YAKIMA — The new federal immigration program that delays action against young people living in this country illegally has created a pile of work for the Yakima School District and other districts with a large number of immigrant children.
Yakima School District registrar Sheila Miller estimates she has responded to as many as 800 requests for transcripts and other records since the school year began, mostly because of the Deferred Action for Childhood Arrivals, The Yakima Herald reported in Sunday’s newspaper.
Most Yakima valley schools get a handful of transcript requests each month. Now dozens are arriving each week.
“We’re having to go through boxes and boxes,” said Rachel Romero, counseling secretary and registrar for Grandview High School. She has fielded 265 requests since August.
Teachers have volunteered to help and principals are hiring substitutes to pitch in.
In Yakima, the registration office has spent up to 400 hours filling records requests, said Roy Knox, director of central registration. An exact cost wasn’t readily available. But school officials said that at rates of $10 to $20 an hour for extra help, the requests have cost the district $4,000 to $8,000.
The deferred action program allows immigrants age 30 and younger to request a two-year reprieve from deportation risk.
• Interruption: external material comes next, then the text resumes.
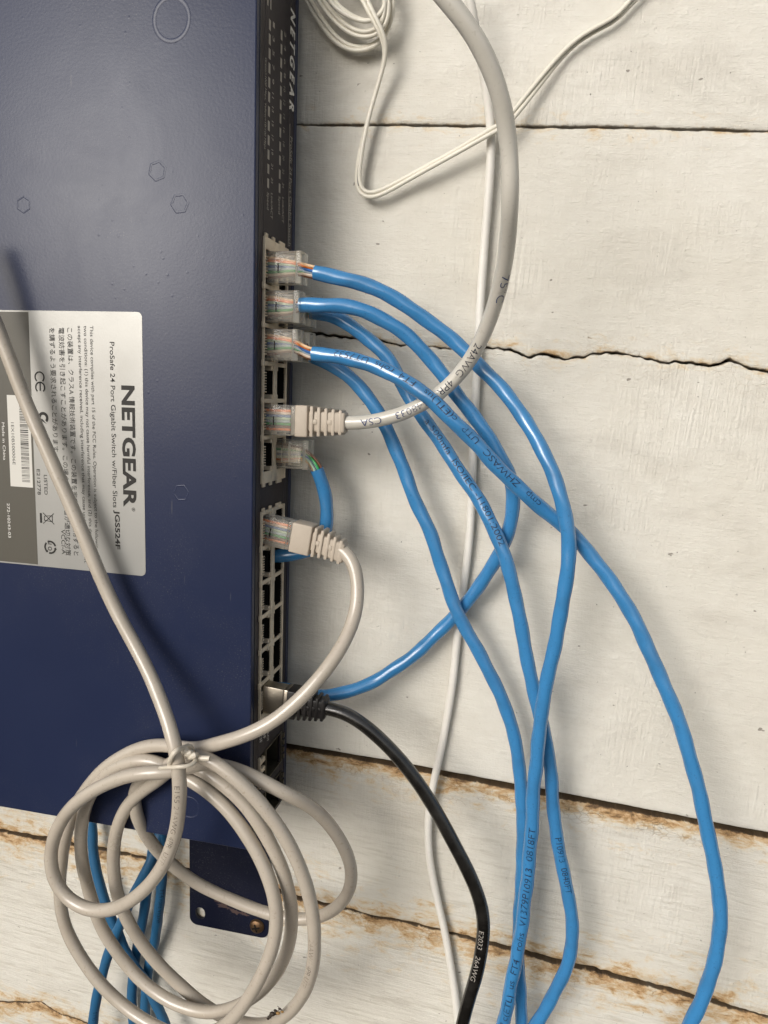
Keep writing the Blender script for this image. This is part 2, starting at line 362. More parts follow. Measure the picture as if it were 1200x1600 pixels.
def wall_mat():
    m, nt, b = newmat('weathered white paint on boards')
    Lk = nt.links
    uv = nt.nodes.new('ShaderNodeAttribute'); uv.attribute_name = 'wallpos'       # wall position in mm
    ed = nt.nodes.new('ShaderNodeAttribute'); ed.attribute_name = 'edge'          # distance to the board's nearest edge
    di = nt.nodes.new('ShaderNodeAttribute'); di.attribute_name = 'dirt'
    gr = nt.nodes.new('ShaderNodeAttribute'); gr.attribute_name = 'grain'
    cr = nt.nodes.new('ShaderNodeAttribute'); cr.attribute_name = 'crack'
    def nz(sx, sy, sc, det=4.0, ro=.6, dist=0.0):
        mp = nt.nodes.new('ShaderNodeMapping'); mp.inputs['Scale'].default_value = (sx, sy, 1)
        Lk.new(uv.outputs['Vector'], mp.inputs['Vector'])
        n = N_(nt, 'ShaderNodeTexNoise', Scale=sc, Detail=det, Roughness=ro, Distortion=dist); Lk.new(mp.outputs[0], n.inputs['Vector'])
        return n.outputs[0]
    broad = nz(1, 1, .012, 4)
    mid = nz(1, 1.6, .09, 5, .65)
    grain = nz(.06, 1.0, .75, 5, .62, .6)
    fine = nz(.18, 1.0, 2.2, 3, .6, .3)
    weave = nz(1.0, .15, 1.3, 3, .6)
    speck = nz(1, 1, .9, 2, .5)
    col = mixc(nt, ramp(nt, broad, [(.3, (0, 0, 0)), (.7, (1, 1, 1))]).outputs[0], (.63, .60, .525), (.70, .675, .61))
    col = mixc(nt, math_(nt, 'MULTIPLY', ramp(nt, mid, [(.35, (1, 1, 1)), (.62, (0, 0, 0))]).outputs[0], .22), col, (.54, .495, .42))
    # thin dark grain lines where the paint is worn
    gl = ramp(nt, grain, [(.38, (1, 1, 1)), (.50, (0, 0, 0))]).outputs[0]
    gm = ramp(nt, mid, [(.34, (0, 0, 0)), (.60, (1, 1, 1))]).outputs[0]
    glf = math_(nt, 'MULTIPLY', math_(nt, 'MULTIPLY', gl, gm), gr.outputs['Fac'], True)
    col = mixc(nt, math_(nt, 'MULTIPLY', glf, .55), col, (.30, .25, .18))
    # worn greyish smudges
    sm = ramp(nt, nz(.5, 1, .035, 6, .7, .8), [(.52, (0, 0, 0)), (.74, (1, 1, 1))]).outputs[0]
    col = mixc(nt, math_(nt, 'MULTIPLY', sm, .40), col, (.42, .385, .33))
    bs = ramp(nt, nz(.7, 1, .33, 2, .5), [(.225, (1, 1, 1)), (.255, (0, 0, 0))]).outputs[0]
    col = mixc(nt, math_(nt, 'MULTIPLY', bs, .7), col, (.13, .105, .08))
    # small specks and pinholes
    sp = ramp(nt, speck, [(.205, (1, 1, 1)), (.25, (0, 0, 0))]).outputs[0]
    col = mixc(nt, math_(nt, 'MULTIPLY', sp, .75), col, (.10, .085, .065))
    # stains near some of the gaps
    st = nz(1, 2.0, .10, 7, .72, .4)
    stf = math_(nt, 'ADD', math_(nt, 'MULTIPLY', di.outputs['Fac'], .60), math_(nt, 'MULTIPLY', math_(nt, 'SUBTRACT', st, .47), 1.6))
    s1 = ramp(nt, stf, [(.24, (0, 0, 0)), (.50, (1, 1, 1))]).outputs[0]
    s2 = ramp(nt, stf, [(.40, (0, 0, 0)), (.62, (1, 1, 1))]).outputs[0]
    s3 = ramp(nt, stf, [(.60, (0, 0, 0)), (.78, (1, 1, 1))]).outputs[0]
    s1 = math_(nt, 'MULTIPLY', s1, ramp(nt, di.outputs['Fac'], [(.02, (0, 0, 0)), (.15, (1, 1, 1))]).outputs[0])
    col = mixc(nt, math_(nt, 'MULTIPLY', s1, .55), col, (.62, .45, .22))
    col = mixc(nt, math_(nt, 'MULTIPLY', s2, .75), col, (.42, .22, .065))
    col = mixc(nt, math_(nt, 'MULTIPLY', s3, .9), col, (.085, .045, .02))
    # crazed paint
    vo = nt.nodes.new('ShaderNodeTexVoronoi'); vo.feature = 'DISTANCE_TO_EDGE'; vo.inputs['Scale'].default_value = .42
    mp = nt.nodes.new('ShaderNodeMapping'); mp.inputs['Scale'].default_value = (.75, 1.3, 1); Lk.new(uv.outputs['Vector'], mp.inputs['Vector'])
    wob = nz(1, 1, .5, 3); add = nt.nodes.new('ShaderNodeVectorMath'); add.operation = 'ADD'; Lk.new(mp.outputs[0], add.inputs[0])
    Lk.new(wob, add.inputs[1]); Lk.new(add.outputs[0], vo.inputs['Vector'])
    ce = ramp(nt, vo.outputs['Distance'], [(.02, (1, 1, 1)), (.09, (0, 0, 0))]).outputs[0]
    cm = ramp(nt, nz(1, 2, .07, 4), [(.48, (0, 0, 0)), (.62, (1, 1, 1))]).outputs[0]
    cf = math_(nt, 'MULTIPLY', math_(nt, 'MULTIPLY', ce, cm), cr.outputs['Fac'], True)
    col = mixc(nt, math_(nt, 'MULTIPLY', cf, .75), col, (.30, .18, .07))
    # bare dark wood right in the gap
    eg = math_(nt, 'ADD', ed.outputs['Fac'], math_(nt, 'MULTIPLY', math_(nt, 'SUBTRACT', nz(.5, 1, .8, 4), .5), 1.6))
    ef = ramp(nt, eg, [(.0, (1, 1, 1)), (.35, (0, 0, 0))]).outputs[0]
    ef = math_(nt, 'MULTIPLY', ef, math_(nt, 'ADD', math_(nt, 'MULTIPLY', di.outputs['Fac'], 1.3), .15), True)
    col = mixc(nt, math_(nt, 'MULTIPLY', ef, .92), col, (.075, .052, .032))
    Lk.new(col, b.inputs['Base Color'])
    b.inputs['Roughness'].default_value = .55; b.inputs['Specular IOR Level'].default_value = .35
    h = math_(nt, 'ADD', math_(nt, 'MULTIPLY', grain, math_(nt, 'ADD', math_(nt, 'MULTIPLY', gr.outputs['Fac'], 1.0), .08)), math_(nt, 'MULTIPLY', fine, .30))
    vb = nz(1.0, .07, .8, 4, .6, .5); vm = ramp(nt, nz(1, 1, .018, 2), [(.45, (0, 0, 0)), (.60, (1, 1, 1))]).outputs[0]
    h = math_(nt, 'ADD', h, math_(nt, 'MULTIPLY', math_(nt, 'MULTIPLY', vb, vm), .75))
    bl = ramp(nt, nz(1, 1.3, .22, 3, .5), [(.60, (0, 0, 0)), (.72, (1, 1, 1))]).outputs[0]
    h = math_(nt, 'ADD', h, math_(nt, 'MULTIPLY', bl, .14))
    h = math_(nt, 'ADD', h, math_(nt, 'MULTIPLY', weave, .22))
    h = math_(nt, 'ADD', h, math_(nt, 'MULTIPLY', mid, .9))
    h = math_(nt, 'SUBTRACT', h, math_(nt, 'MULTIPLY', cf, .6))
    h = math_(nt, 'SUBTRACT', h, math_(nt, 'MULTIPLY', sp, .6))
    bp = N_(nt, 'ShaderNodeBump', Strength=.7, Distance=0.0010); Lk.new(h, bp.inputs['Height']); Lk.new(bp.outputs[0], b.inputs['Normal'])
    return m
M['wall'] = wall_mat()
M['wood'] = plastic('bare dark wood', (.035, .024, .015), .8, .2, bump=.5, bscale=200)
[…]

Applicants must have moved to the country before age 16; graduated from high school, enrolled in college or served in the military; kept a clean criminal record; and lived in the United States since 2007.
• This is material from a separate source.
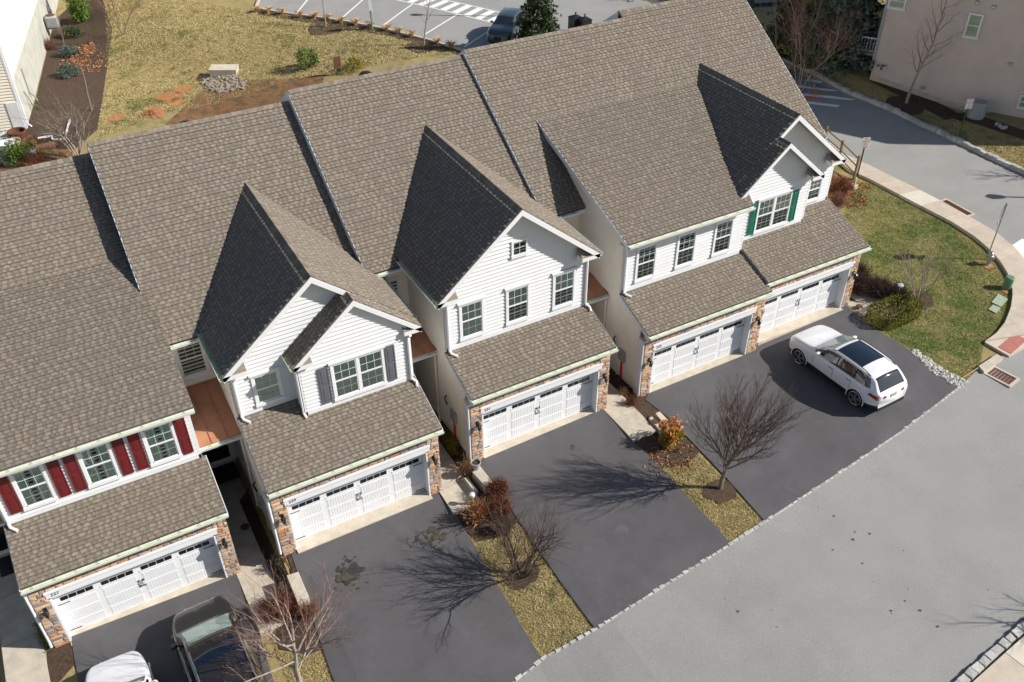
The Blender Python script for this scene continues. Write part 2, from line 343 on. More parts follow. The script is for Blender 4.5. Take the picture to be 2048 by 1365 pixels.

School records, both high school transcripts and cumulative elementary school enrollment data, help prove some of those requirements.
The Obama administration announced the program in June and began accepting applications Aug. 15.
Nationwide, more than 82,000 people had applied as of Sept. 13, according to the most recent statistics from the Department of Homeland Security. Only 29 had been approved, but officials warned that paperwork and background checks could take months.
School districts in the Yakima valley have waiting lists of as long as a month to keep up with the crush of records requests.
In Grandview, Romero calls the surge of requests exciting, exhausting and touching.
For example, she had to tell one 24-year-old graduate anxious to continue his college education that he would not receive his data in time for an upcoming meeting with his attorneys.
“He was almost in tears,” she said. “It’s quite heartbreaking. As excited as I am for him, it’s really draining us.”